Square Roots of Diffeomorhpisms of Manifold Conjugate?

Question

Is this known: given a smooth manifold $Q^n$, a diffeomorphism $f: Q \to Q$ that is isotopic to the identity, and two different "square roots of $f$", that is, $g_1: Q \to Q$ and $g_2: Q \to Q$ with $g_1 \ne g_2$, $g_1$ and $g_2$ both also diffeomorphisms and isotopic to the identity, and $g_1^2 = f = g_2^2$, is it necessarily the case that $g_1$ and $g_2$ are conjugate, that is, that there is a diffeomorphism $q: Q \to Q$ with $q \circ g_1 = g_2 \circ q$? (It may be the case that $Q$ is actually some kind of tangent bundle, $Q = TT\ldots TQ' = T^nQ'$, in which case we would want $q$ to be a bundle map, I think.)

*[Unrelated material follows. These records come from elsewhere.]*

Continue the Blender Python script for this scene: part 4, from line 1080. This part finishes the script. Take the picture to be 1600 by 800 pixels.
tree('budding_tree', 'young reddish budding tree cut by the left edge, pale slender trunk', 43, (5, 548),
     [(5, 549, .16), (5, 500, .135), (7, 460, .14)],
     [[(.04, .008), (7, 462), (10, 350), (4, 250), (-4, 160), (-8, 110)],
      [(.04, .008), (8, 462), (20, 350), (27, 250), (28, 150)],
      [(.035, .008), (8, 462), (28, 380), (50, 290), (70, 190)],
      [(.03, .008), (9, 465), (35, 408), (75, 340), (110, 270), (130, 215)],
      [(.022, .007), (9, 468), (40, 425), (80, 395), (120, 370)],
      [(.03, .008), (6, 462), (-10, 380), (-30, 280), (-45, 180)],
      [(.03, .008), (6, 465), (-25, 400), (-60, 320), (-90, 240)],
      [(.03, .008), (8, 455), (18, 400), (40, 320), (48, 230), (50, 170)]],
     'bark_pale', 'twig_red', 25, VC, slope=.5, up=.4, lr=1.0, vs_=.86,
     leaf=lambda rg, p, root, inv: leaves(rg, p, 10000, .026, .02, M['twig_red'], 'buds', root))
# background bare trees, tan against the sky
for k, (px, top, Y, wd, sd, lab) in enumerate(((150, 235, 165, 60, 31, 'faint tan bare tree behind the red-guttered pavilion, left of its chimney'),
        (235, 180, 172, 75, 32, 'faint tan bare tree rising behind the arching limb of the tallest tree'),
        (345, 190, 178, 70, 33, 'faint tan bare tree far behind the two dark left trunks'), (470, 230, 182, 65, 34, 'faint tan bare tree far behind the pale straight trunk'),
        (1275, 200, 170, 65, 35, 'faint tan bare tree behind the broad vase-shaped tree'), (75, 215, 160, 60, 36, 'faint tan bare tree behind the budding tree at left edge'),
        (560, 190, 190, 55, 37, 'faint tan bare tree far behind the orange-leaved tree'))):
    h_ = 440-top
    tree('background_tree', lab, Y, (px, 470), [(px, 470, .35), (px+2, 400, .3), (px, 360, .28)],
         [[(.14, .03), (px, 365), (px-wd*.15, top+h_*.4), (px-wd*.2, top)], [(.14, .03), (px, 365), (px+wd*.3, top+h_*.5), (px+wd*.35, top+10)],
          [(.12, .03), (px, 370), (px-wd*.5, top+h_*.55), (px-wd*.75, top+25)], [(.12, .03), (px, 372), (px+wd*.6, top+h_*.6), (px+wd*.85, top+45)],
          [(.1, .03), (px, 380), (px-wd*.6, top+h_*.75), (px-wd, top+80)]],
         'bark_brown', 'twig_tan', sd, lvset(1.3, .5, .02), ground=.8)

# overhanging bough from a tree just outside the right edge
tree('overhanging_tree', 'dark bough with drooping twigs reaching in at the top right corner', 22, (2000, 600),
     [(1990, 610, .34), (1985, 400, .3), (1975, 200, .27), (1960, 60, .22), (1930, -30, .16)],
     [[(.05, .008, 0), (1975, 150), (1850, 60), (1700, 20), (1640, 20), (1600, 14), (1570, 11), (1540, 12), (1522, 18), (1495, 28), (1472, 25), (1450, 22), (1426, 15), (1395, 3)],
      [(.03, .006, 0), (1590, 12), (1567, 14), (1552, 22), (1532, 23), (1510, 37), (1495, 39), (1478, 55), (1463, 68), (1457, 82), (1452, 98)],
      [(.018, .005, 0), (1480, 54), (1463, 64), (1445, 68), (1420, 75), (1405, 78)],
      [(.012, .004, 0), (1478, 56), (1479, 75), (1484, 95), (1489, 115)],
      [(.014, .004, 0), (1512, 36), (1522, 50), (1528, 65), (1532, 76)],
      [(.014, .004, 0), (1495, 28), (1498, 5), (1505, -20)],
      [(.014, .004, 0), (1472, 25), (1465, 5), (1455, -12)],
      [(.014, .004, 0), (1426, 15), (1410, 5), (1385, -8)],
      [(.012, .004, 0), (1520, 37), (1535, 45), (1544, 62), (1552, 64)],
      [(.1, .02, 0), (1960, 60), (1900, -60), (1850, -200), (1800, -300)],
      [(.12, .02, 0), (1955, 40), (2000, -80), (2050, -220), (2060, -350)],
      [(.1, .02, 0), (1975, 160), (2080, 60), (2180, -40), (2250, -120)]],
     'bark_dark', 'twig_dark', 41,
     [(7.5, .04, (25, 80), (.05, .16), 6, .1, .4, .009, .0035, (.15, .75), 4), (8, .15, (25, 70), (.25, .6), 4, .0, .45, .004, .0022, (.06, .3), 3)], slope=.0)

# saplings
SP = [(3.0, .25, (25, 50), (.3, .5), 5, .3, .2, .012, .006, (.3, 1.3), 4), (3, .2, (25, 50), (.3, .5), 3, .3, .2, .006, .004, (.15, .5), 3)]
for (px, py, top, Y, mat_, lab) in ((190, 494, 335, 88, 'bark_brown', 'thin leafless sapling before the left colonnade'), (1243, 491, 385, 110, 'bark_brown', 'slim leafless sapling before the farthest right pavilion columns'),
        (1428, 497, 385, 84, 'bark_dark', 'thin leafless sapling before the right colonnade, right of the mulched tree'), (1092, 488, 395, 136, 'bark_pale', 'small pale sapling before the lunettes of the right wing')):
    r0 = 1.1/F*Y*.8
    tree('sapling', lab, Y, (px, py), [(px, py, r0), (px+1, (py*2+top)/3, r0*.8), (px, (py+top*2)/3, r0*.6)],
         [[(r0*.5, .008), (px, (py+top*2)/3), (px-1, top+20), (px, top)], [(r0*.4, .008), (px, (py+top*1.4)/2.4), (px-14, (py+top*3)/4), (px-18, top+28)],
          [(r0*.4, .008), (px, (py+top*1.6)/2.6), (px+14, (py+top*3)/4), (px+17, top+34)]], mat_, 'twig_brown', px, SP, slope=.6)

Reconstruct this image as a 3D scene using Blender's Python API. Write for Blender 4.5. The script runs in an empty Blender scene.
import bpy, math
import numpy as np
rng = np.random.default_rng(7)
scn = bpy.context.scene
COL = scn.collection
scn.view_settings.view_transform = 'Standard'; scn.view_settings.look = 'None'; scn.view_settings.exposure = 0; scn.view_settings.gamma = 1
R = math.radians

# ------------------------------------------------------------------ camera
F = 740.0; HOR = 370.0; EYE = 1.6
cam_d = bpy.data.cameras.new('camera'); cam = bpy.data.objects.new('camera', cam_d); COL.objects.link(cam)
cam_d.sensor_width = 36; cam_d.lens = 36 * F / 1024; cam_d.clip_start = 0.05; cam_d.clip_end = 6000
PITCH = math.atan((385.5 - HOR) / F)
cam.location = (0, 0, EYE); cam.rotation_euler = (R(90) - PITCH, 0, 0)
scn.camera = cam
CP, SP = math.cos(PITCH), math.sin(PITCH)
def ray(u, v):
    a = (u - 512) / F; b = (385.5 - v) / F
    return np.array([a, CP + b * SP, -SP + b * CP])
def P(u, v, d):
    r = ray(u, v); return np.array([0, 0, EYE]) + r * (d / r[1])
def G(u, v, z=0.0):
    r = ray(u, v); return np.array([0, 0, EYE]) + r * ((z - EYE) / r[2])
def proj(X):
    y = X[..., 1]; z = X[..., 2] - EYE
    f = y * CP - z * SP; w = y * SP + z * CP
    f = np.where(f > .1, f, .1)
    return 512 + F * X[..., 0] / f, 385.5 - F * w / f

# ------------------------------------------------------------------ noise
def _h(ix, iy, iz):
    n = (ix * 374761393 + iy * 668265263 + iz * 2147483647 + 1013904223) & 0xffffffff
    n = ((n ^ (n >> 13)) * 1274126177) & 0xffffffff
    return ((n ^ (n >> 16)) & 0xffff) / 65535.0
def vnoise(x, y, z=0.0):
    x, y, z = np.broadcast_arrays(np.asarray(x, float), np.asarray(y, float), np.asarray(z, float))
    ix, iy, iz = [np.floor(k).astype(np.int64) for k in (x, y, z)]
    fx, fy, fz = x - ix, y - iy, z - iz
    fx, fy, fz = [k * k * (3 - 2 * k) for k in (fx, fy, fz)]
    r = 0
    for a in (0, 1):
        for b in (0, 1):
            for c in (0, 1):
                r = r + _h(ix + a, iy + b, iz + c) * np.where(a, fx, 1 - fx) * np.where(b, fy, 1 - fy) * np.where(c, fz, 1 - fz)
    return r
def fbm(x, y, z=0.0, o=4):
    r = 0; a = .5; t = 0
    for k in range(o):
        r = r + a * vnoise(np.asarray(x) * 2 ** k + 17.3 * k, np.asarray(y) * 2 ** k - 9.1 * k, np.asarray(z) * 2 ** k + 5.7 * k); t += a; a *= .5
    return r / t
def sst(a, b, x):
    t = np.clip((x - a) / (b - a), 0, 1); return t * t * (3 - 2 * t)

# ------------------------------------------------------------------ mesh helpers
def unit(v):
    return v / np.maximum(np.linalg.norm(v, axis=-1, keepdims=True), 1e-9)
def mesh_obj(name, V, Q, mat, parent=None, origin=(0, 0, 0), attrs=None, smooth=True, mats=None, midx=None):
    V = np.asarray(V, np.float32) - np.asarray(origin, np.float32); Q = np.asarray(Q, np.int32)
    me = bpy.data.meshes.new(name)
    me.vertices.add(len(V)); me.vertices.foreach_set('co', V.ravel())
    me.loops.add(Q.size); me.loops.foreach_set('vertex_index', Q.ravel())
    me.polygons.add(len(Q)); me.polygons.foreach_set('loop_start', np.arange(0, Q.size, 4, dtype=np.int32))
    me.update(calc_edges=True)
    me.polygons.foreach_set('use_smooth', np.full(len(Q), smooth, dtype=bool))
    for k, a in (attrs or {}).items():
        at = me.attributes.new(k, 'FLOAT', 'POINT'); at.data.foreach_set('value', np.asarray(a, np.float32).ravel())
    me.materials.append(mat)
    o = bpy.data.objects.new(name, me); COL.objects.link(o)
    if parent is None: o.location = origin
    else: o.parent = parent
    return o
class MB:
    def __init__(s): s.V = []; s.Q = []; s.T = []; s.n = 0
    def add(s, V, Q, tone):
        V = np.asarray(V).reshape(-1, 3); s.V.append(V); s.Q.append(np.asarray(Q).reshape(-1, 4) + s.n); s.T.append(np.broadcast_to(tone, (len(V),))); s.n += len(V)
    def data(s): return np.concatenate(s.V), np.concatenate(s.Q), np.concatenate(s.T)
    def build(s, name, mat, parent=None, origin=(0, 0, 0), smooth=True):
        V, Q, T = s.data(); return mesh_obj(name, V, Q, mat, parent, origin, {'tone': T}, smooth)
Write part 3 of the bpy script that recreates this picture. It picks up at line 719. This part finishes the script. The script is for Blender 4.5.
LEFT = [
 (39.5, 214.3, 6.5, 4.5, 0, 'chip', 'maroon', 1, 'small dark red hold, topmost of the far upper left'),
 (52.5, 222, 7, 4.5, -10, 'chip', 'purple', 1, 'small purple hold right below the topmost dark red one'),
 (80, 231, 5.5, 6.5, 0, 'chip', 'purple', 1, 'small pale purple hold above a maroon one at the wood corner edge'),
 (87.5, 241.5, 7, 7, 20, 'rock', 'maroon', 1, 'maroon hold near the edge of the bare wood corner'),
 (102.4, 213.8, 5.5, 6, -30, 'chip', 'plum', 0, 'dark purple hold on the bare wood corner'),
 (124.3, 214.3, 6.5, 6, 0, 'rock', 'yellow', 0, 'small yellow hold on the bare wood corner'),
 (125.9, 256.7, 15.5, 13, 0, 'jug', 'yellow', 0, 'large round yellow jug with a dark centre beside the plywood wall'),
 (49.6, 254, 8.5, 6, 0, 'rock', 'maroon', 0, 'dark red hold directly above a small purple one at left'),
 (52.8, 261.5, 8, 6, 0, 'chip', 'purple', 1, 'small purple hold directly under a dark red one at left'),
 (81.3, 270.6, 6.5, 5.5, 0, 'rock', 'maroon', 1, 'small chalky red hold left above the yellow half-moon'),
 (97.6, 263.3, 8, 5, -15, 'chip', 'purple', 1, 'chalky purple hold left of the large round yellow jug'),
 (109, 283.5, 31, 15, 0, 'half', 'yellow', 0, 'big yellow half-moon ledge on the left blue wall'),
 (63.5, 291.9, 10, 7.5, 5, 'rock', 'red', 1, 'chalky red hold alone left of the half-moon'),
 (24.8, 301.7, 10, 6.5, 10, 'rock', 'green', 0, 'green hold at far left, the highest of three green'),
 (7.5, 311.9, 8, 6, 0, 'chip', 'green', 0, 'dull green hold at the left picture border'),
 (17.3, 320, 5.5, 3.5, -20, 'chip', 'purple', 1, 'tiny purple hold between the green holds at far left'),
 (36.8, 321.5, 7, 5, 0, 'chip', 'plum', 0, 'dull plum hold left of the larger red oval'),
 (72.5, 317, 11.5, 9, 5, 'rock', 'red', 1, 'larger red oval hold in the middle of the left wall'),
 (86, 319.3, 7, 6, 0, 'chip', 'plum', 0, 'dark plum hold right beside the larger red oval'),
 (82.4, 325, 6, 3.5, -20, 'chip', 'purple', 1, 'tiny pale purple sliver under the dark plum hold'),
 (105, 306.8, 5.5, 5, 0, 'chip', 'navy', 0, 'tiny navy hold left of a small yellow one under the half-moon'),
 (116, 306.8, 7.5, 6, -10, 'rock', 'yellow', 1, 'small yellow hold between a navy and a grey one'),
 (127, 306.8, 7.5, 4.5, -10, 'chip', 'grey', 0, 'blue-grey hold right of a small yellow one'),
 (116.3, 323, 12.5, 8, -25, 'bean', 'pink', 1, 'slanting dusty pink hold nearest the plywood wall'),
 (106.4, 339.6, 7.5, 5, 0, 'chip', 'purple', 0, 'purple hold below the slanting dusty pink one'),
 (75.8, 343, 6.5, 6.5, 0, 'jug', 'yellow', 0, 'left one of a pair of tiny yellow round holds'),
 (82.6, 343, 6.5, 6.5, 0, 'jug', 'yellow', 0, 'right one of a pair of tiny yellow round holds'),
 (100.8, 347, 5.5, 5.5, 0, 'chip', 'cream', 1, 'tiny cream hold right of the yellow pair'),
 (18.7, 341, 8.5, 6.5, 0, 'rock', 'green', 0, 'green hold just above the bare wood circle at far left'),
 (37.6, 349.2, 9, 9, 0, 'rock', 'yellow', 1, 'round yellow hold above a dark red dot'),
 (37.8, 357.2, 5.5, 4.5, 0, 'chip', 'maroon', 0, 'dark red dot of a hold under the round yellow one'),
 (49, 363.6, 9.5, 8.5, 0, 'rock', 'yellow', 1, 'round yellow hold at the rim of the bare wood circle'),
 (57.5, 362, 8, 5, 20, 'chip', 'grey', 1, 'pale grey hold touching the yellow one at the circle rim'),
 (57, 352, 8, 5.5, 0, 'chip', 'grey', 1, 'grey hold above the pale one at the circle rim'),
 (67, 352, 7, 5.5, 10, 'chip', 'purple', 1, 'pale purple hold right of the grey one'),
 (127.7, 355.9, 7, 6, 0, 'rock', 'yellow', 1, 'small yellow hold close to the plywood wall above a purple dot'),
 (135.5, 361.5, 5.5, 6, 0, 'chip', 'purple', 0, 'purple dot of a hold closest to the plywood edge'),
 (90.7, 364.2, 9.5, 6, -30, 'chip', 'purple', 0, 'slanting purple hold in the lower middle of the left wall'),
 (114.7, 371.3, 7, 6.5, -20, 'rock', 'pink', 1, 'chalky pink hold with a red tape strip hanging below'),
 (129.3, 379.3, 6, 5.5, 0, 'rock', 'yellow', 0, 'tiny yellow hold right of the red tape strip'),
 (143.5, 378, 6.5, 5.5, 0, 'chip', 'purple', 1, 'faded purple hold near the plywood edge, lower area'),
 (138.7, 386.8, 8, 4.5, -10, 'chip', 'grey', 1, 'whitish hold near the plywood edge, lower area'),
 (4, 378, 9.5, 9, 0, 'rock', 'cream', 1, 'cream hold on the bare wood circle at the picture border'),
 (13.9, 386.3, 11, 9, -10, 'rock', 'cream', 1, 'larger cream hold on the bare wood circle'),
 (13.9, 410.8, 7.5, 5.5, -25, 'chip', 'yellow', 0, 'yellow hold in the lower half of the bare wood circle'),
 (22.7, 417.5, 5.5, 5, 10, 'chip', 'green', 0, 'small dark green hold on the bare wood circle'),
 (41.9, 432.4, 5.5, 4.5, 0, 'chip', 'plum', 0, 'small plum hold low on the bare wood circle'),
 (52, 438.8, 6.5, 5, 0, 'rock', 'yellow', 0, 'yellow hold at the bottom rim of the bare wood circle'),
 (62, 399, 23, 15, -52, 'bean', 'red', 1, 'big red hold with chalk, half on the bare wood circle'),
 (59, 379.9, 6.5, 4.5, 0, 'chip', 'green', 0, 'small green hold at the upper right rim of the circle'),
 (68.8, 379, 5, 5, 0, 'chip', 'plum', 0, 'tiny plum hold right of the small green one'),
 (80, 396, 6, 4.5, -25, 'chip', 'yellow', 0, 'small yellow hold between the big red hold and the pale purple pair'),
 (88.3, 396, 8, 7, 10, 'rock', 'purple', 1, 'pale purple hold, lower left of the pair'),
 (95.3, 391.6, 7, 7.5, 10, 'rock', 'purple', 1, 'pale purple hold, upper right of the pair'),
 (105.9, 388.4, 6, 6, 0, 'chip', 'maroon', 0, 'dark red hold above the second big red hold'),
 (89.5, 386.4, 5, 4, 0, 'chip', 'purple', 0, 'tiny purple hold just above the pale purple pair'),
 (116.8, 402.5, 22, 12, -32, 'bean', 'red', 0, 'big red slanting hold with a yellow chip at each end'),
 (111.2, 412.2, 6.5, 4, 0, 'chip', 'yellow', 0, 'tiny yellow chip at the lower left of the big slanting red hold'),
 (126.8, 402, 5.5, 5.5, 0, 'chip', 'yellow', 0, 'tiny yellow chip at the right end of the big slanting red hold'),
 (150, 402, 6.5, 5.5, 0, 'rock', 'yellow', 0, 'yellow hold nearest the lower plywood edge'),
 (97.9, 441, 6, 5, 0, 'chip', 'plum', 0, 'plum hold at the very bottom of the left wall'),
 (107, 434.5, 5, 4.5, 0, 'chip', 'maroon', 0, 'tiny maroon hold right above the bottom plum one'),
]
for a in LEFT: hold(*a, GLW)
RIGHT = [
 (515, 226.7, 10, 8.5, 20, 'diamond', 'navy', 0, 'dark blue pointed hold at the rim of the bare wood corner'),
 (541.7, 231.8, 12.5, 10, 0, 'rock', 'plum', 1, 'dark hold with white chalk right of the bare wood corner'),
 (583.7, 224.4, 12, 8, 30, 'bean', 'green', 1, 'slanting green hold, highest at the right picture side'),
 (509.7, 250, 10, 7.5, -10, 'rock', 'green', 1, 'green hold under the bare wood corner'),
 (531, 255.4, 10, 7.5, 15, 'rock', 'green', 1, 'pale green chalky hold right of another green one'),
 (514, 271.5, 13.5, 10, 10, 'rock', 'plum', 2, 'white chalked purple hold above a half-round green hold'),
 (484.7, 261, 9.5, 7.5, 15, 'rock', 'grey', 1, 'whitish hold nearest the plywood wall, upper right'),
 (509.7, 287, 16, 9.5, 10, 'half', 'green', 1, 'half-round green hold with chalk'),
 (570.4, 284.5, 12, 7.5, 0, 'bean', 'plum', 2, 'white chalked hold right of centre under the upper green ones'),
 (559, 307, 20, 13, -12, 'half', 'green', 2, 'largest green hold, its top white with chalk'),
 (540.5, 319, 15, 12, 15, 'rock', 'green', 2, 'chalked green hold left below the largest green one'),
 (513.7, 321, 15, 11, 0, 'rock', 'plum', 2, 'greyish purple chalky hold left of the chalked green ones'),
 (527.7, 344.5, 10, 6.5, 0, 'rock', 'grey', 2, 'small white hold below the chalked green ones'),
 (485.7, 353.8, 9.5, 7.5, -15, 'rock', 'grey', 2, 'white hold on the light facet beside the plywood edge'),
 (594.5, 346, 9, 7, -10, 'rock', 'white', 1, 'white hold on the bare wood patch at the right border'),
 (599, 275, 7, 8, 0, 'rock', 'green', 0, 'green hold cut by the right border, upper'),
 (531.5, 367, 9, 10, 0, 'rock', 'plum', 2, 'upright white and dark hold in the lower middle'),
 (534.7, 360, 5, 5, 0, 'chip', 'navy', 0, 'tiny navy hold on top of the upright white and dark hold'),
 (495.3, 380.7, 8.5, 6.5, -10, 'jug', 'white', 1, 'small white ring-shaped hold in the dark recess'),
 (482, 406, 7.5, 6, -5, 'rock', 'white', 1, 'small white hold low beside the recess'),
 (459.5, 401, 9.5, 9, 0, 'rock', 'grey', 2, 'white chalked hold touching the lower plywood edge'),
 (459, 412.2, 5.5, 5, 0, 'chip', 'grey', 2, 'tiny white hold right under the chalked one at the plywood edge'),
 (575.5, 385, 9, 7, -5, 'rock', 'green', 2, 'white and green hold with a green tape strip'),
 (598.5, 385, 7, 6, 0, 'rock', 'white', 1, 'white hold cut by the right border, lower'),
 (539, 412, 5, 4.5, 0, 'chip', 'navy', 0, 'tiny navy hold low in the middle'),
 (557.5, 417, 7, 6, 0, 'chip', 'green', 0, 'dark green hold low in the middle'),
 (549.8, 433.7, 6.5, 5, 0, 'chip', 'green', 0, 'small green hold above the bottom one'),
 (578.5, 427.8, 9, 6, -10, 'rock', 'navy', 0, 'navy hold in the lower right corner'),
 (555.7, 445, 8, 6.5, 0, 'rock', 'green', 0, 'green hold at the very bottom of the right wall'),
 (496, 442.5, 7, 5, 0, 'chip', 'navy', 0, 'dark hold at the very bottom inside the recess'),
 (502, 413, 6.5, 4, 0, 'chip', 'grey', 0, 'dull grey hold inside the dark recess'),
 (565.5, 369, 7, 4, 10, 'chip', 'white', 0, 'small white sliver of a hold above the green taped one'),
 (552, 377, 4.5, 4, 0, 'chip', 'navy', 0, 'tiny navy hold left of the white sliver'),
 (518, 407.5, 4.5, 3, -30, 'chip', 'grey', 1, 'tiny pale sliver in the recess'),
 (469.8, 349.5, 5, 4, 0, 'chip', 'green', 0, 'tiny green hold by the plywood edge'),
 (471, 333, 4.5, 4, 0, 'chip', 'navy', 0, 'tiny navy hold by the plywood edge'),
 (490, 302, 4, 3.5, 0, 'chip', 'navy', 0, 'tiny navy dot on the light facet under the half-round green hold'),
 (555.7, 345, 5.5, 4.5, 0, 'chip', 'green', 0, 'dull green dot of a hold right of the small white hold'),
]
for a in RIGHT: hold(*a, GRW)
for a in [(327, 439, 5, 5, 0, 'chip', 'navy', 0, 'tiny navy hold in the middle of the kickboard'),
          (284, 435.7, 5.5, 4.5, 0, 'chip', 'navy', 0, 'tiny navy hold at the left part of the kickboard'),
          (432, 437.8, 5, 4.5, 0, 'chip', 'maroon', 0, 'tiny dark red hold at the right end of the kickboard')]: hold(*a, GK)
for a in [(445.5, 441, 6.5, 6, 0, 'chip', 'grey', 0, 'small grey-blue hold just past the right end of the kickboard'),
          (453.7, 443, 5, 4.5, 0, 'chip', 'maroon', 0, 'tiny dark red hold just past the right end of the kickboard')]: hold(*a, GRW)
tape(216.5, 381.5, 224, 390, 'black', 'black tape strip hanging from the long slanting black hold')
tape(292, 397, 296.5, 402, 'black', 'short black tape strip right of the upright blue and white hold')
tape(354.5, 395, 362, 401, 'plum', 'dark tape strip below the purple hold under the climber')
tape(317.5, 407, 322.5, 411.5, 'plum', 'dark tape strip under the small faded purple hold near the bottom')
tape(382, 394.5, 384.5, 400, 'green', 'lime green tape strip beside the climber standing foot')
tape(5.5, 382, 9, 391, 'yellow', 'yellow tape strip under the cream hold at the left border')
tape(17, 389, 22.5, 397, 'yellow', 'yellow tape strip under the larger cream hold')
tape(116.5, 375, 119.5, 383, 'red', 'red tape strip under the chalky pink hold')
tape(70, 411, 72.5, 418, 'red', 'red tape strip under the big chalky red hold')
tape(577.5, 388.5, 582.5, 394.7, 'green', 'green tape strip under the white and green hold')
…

(See also this post and this post.)

Answer 1

No, this is already quite false even if everything in sight is linear. Take $Q = \mathbb{R}^n$. Every linear map $T \in GL_n^{+}(\mathbb{R})$ of positive determinant gives a diffeomorphism of $Q$ isotopic to the identity. If $T$ is diagonalizable with positive real eigenvalues then generically $T$ has $2^n$ square roots which are generically not conjugate (conjugacy preserves the eigenvalues of a diffeomorphism at a fixed point), and the ones with positive determinant remain connected to the identity.

To be explicit, take $T = \left[ \begin{array}{cc} 1 & 0 \\ 0 & 1 \end{array} \right]$ and consider two of its square roots $\pm T$. In this case non-conjugacy is easy to see because the identity diffeomorphism is only conjugate to itself.